> [TASK DESCRIPTION]:
Each line below should be quoted exactly, please.

— begin DATA IN THIS EXERCISE —

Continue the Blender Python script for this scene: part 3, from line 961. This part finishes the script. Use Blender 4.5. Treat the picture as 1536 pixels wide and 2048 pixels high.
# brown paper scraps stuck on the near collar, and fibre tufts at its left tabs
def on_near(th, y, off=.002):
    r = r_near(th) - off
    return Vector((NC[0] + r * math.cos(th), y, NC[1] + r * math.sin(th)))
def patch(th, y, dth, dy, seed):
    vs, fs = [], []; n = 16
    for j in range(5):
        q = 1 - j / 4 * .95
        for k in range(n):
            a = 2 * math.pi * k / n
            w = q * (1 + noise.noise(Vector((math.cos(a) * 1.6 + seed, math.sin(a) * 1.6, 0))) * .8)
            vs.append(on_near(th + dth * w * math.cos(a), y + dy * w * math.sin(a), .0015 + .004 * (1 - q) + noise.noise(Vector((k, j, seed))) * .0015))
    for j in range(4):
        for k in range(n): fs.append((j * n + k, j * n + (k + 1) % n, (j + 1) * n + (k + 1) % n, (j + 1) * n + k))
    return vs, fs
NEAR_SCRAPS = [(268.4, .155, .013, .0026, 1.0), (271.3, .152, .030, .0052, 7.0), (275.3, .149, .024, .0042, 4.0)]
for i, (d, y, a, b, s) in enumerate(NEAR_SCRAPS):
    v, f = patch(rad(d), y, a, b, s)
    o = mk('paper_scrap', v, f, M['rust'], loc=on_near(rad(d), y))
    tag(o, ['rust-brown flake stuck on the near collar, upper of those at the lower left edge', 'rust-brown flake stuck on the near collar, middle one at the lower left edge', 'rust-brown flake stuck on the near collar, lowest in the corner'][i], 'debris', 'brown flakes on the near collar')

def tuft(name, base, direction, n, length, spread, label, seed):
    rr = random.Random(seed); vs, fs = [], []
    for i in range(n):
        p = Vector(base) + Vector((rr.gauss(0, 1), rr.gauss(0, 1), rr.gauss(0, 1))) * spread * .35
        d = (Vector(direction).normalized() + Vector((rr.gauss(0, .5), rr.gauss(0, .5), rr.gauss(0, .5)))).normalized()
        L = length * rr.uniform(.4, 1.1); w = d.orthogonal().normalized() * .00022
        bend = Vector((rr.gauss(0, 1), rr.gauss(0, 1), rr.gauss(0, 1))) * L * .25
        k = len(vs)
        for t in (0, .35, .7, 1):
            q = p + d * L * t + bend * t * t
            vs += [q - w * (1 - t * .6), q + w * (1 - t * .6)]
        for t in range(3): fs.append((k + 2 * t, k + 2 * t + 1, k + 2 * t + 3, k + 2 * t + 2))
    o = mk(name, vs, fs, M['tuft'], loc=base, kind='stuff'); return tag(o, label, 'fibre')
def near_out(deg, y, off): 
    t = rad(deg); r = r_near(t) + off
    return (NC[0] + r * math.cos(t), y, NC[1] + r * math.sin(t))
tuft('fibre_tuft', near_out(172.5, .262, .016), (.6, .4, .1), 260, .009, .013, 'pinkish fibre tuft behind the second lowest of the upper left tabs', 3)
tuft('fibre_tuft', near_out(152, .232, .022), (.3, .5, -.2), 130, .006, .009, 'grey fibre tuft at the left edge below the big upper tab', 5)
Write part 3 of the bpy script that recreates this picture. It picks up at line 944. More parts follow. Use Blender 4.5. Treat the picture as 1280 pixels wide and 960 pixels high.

— end DATA IN THIS EXERCISE —

> [THE SOLUTION]:
Continue the Blender Python script for this scene: part 3, from line 961. This part finishes the script. Use Blender 4.5. Treat the picture as 1536 pixels wide and 2048 pixels high.
# brown paper scraps stuck on the near collar, and fibre tufts at its left tabs
def on_near(th, y, off=.002):
    r = r_near(th) - off
    return Vector((NC[0] + r * math.cos(th), y, NC[1] + r * math.sin(th)))
def patch(th, y, dth, dy, seed):
    vs, fs = [], []; n = 16
    for j in range(5):
        q = 1 - j / 4 * .95
        for k in range(n):
            a = 2 * math.pi * k / n
            w = q * (1 + noise.noise(Vector((math.cos(a) * 1.6 + seed, math.sin(a) * 1.6, 0))) * .8)
            vs.append(on_near(th + dth * w * math.cos(a), y + dy * w * math.sin(a), .0015 + .004 * (1 - q) + noise.noise(Vector((k, j, seed))) * .0015))
    for j in range(4):
        for k in range(n): fs.append((j * n + k, j * n + (k + 1) % n, (j + 1) * n + (k + 1) % n, (j + 1) * n + k))
    return vs, fs
NEAR_SCRAPS = [(268.4, .155, .013, .0026, 1.0), (271.3, .152, .030, .0052, 7.0), (275.3, .149, .024, .0042, 4.0)]
for i, (d, y, a, b, s) in enumerate(NEAR_SCRAPS):
    v, f = patch(rad(d), y, a, b, s)
    o = mk('paper_scrap', v, f, M['rust'], loc=on_near(rad(d), y))
    tag(o, ['rust-brown flake stuck on the near collar, upper of those at the lower left edge', 'rust-brown flake stuck on the near collar, middle one at the lower left edge', 'rust-brown flake stuck on the near collar, lowest in the corner'][i], 'debris', 'brown flakes on the near collar')

def tuft(name, base, direction, n, length, spread, label, seed):
    rr = random.Random(seed); vs, fs = [], []
    for i in range(n):
        p = Vector(base) + Vector((rr.gauss(0, 1), rr.gauss(0, 1), rr.gauss(0, 1))) * spread * .35
        d = (Vector(direction).normalized() + Vector((rr.gauss(0, .5), rr.gauss(0, .5), rr.gauss(0, .5)))).normalized()
        L = length * rr.uniform(.4, 1.1); w = d.orthogonal().normalized() * .00022
        bend = Vector((rr.gauss(0, 1), rr.gauss(0, 1), rr.gauss(0, 1))) * L * .25
        k = len(vs)
        for t in (0, .35, .7, 1):
            q = p + d * L * t + bend * t * t
            vs += [q - w * (1 - t * .6), q + w * (1 - t * .6)]
        for t in range(3): fs.append((k + 2 * t, k + 2 * t + 1, k + 2 * t + 3, k + 2 * t + 2))
    o = mk(name, vs, fs, M['tuft'], loc=base, kind='stuff'); return tag(o, label, 'fibre')
def near_out(deg, y, off): 
    t = rad(deg); r = r_near(t) + off
    return (NC[0] + r * math.cos(t), y, NC[1] + r * math.sin(t))
tuft('fibre_tuft', near_out(172.5, .262, .016), (.6, .4, .1), 260, .009, .013, 'pinkish fibre tuft behind the second lowest of the upper left tabs', 3)
tuft('fibre_tuft', near_out(152, .232, .022), (.3, .5, -.2), 130, .006, .009, 'grey fibre tuft at the left edge below the big upper tab', 5)
Write part 3 of the bpy script that recreates this picture. It picks up at line 944. More parts follow. Use Blender 4.5. Treat the picture as 1280 pixels wide and 960 pixels high.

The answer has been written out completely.